Reaping the Harvest of Bonapartism
by Milton Batiste
Napoleon. Empire. War. The
three go together. Could there be a lesson for our modern times
here? Historian Paul Johnson certainly thinks so:
"At the beginning of
the twenty-first century, anxious as we are to avoid the tragic mistakes
of the twentieth, we must learn from Bonaparte’s life what to fear
and what to avoid."
Indeed. And what better
place to start, than the slim Johnson biography called
Napoleon?
Napoleon Bonaparte seems
to have been the opportunist incarnate. No one ever saw him drunk. Power
was the only drug he was interested in. Revolutionary France of the 1790s
provided the perfect background for this ambitious Corsican soldier.
America fought a revolutionary
war of independence against the British empire.With independence came the
desire for peace, trade and prosperity in an American republic. The revolution
took a different course in France. The slogan of the French Revolutionaries
soon became: "War with all kings and peace with all peoples." In practice
this translated into simply "war with all". In the spring of 1792
the Girondin Ministry forced king Louis to declare war on Austria and Sardinia.

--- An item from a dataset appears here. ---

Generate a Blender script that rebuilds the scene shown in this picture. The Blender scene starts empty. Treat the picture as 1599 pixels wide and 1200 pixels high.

And in February-March 1793 Revolutionary France declared war on Britain, Holland
and Spain. To make things even worse, civil war broke out in France itself.
War meant fast promotion
for a young artillery commander like Napoleon Bonaparte:
"He blew himself into
the stratosphere of power from the brazen mouth of his own guns."
Bonaparte was associated
with the Jacobins and first attracted notice by his distinguished part in
dislodging the British from Toulon (1793). In October 1795, there was a
royalist uprising in Paris. Paul Barras persuaded the Convention to place
Bonaparte in command of the troops. Napoleon dispersed the mob with what
he called "a whiff of grapeshot", killing about 100 insurgents. He was given
command of the army of the interior. After drawing up a plan for an Italian
campaign, Napoleon Bonaparte was made commander in chief of the army of Italy.
Johnson notes:
"He had already, in effect, ended the Revolution itself.
His assumption of the new command marked another historical turning point:
the moment when the republican regime moved from the defensive to the largescale
offensive and became an expansionist force, determined to roll up the old
map of Europe and transform it on principles formed by its own ideology."
Yes, the French liked to think of themselvs as liberators
as they marched to war, and for a while many European intellectuals were
inclined to agree. Keats and Shelley recognized in Bonaparte the romantic
hero. So did Bonaparte himself:
"He saw himself as the Enlightenment embodied, bringing
rationality and justice to peoples hitherto ruled in the interests of privileged
castes."
His benevolence did not last forever, or even for long:
"Bonaparte was always forced in the end, and usually
sooner rather than later, by financial and military necessity to impose
burdens that made his rule even more unpopular than the old regimes."
Early on in his
new career, during the Italian campaign, Bonaparte ceased to be a mere general.
He became an imperial proconsul, in fact if not yet in name. He became First
Consul a few years later, after the military coup in 1799. And after that
-- Emperor, in 1804. That move cost him most of the remaining support of
European liberals.
The institutions
of Revolutionary France -- a police state at war not only with foreign kingdoms
but also with its own people -- made it relatively easy for Bonaparte to
consolidate his power. The dictatorship of Bonaparte was a disaster for the
French people, and for the victims of his wars. The imperial adventure ended
in military ruin:
"In 1812
and 1813 Bonaparte had lost, in killed wounded, prisoners, and simply
disappeared, about one million men. About half were Frenchmen.
Yet all had been in vain, as germans and Russians were now pouring
across the frontiers into France, often led by marauding squadrons
of Cossacks. All looted, raped, and murdered, as the French
had once looted, raped, and murdered in their homelands."
It was not the
first empire to fall. It will not be the last one. Could the disaster
have been avoided? Not with someone like Napoleon in charge. "It
does not seem to have occurred to him, " Johnson writes, "to study
the example of his older contemporary George Washington, who translated
victory inte civil progress and renounced the rule of force in favor
of the rule of law."
George Washington
was not a role model in the France of Napoleon
Bonaparte. How about in the America of George W. Bush?
No, Washington's wisdom is not greatly valued in his country
of birth today.
President Bush
is eager to impose democracy on countries whose government
he disapproves of. His administration is geared up for
global war for world wide democracy. America may, therefore,
one day find itself reaping the harvest of Bonapartism. I hope not.